68°F
weather icon Clear

Illegal short-term rentals in Las Vegas drop since crackdown

Updated July 19, 2018 - 6:00 am

The number of unlicensed short-term rentals in Las Vegas has dropped by hundreds since the city began working with a company that has identified out-of-compliance home-sharing hosts.

An estimated 1,140 short-term rentals in Las Vegas are operating out of compliance with the city’s rules, down from roughly 1,500 in February.

The city began its crackdown a year ago when the City Council passed stricter regulations, adding a requirement for operators to obtain a special-use permit.

Calls to the complaint hotline that began accepting calls Sept. 1 have also decreased since a handful of “troublesome” rentals lost their licenses, city officials said.

“I think the fact that people have heard we mean business has really helped,” said Councilwoman Lois Tarkanian, who pushed for the 2017 regulations.

The city of Las Vegas, unlike other local governments in the valley, generally allows short-term rentals — defined as fewer than 31 days — which have grown in popularity with the rise of platforms such as Airbnb. In some swaths of the city to the west and northwest, short-term rentals are prohibited. The city sent unlicensed operators in those areas cease-and-desist letters, and 318 ceased their rental activity.

In the 2017 fiscal year, 117 licenses for short-term rentals were issued in Las Vegas. In the fiscal year 2018, which ended June 30, 30 licenses were approved.

“A big part of that (decrease) is the special-use permit process,” Deputy Planning Director Mary McElhone said.

Since the council ushered in the special-use permit requirement in June 2017, the Planning Commission and the City Council spend a significant amount of time holding public hearings on and discussing short-term rental permits for specific properties.

Short-term rentals have stirred controversy in Las Vegas, with operators and proponents arguing the city’s rules are too stringent. Opponents paint the issue as a party house problem, and say businesses don’t belong in residential areas.

Of the 139 applications the city has received for special-use permits, more than 30 have gained approval, 59 are going through the Planning Commission or City Council approval process, 27 were denied and 17 were withdrawn or canceled.
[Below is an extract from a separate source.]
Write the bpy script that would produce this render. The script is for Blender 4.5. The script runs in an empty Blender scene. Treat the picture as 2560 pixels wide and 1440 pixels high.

The remaining four were tabled.

Later Wednesday, the council OK’d multiple special-use permits for short-term rentals and shot down another.

The city’s hotline receives an average of 80 calls per month. More than half of those calls have been complaints about short-term rentals in unincorporated Clark County, outside city boundaries.

The company the city was working with to field the hotline calls went out of business and abruptly stopped taking calls. Complaints have since been routed to Code Enforcement Section Manager Vicki Ozuna’s cellphone. That will change when a new company will begin fielding the calls starting in August.

The city spends nearly $467,000 annually on the program. The bulk of the money goes to staff costs, and the city is paying the company UHost $35,000 to help identify unlicensed short-term rentals, and the $2,400 to operate the complaint hotline.

The city has levied roughly $141,000 in penalties on unlicensed operators and has so far collected a fraction of that amount.